Even Robert Plant himself, the crown prince of curly-haired blonde frontmen, “surrendered gracefully the things of youth“. He evolved with time and age. While Pedophile Page kept re-releasing different iterations of LZ classics Robert Plant recorded and released a critically acclaimed duet album with bluegrass royalty Alison Krauss. 

But Nickelback decided to regroup and rebrand themselves by regressing to an unconvincing youthful depravity that even kids on rumspringa would call good old-fashioned bad manners.

Concert footage of them performing this song is stultifying. A massive arena throbs, mostly with women. A camera pulls back to pan the crowds. It zooms in on young women’s faces, their smiles mouthing all the lyrics. One girl throws up the most wholesome horns I’ve ever seen.

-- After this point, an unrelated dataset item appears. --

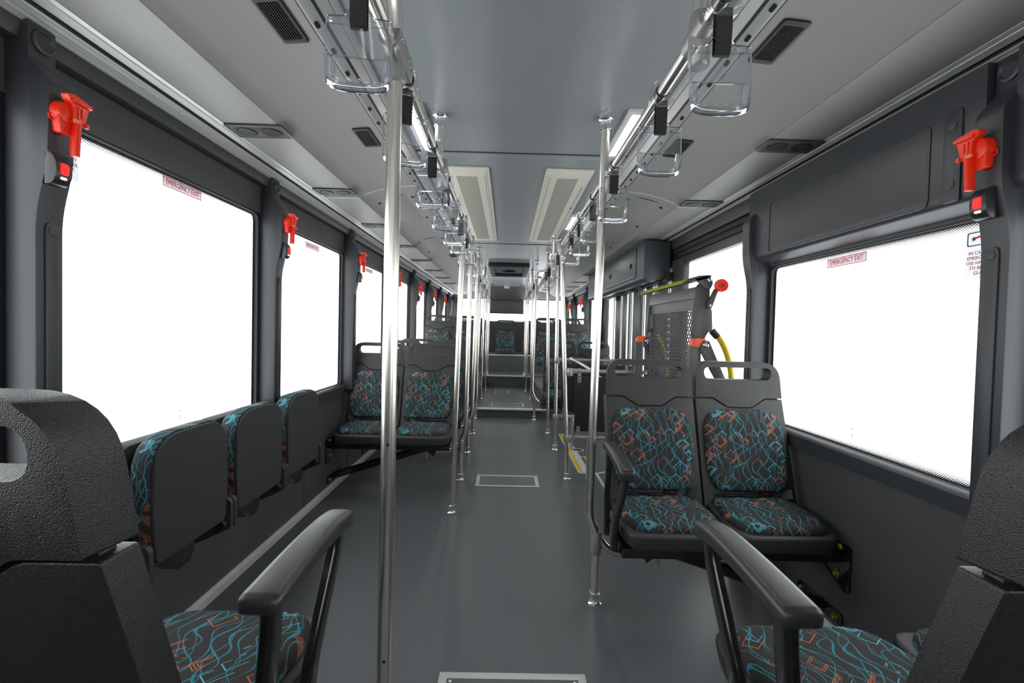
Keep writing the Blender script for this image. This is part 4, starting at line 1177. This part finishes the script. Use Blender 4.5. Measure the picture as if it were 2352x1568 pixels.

We got no fear, no doubt, all in, balls out

Actually. Chad Kroeger. You looked pretty nervous performing this song for the WWE Tribute to our Troops concert I came across. Almost as though you knew a stadium full of military personnel might not think this the rock anthem of their lives. As if they just might call you a poser, (to use an insult popular when I was in middle school in the 90s) and call bullshit on the whole damn charade.

Even when we can’t quantify it, we instinctively recognize authenticity. It instills a trustfulness even in the consumer. But the lack of authenticity, Nickelback’s in particular, creates a schadenfreude that has clearly consumed me.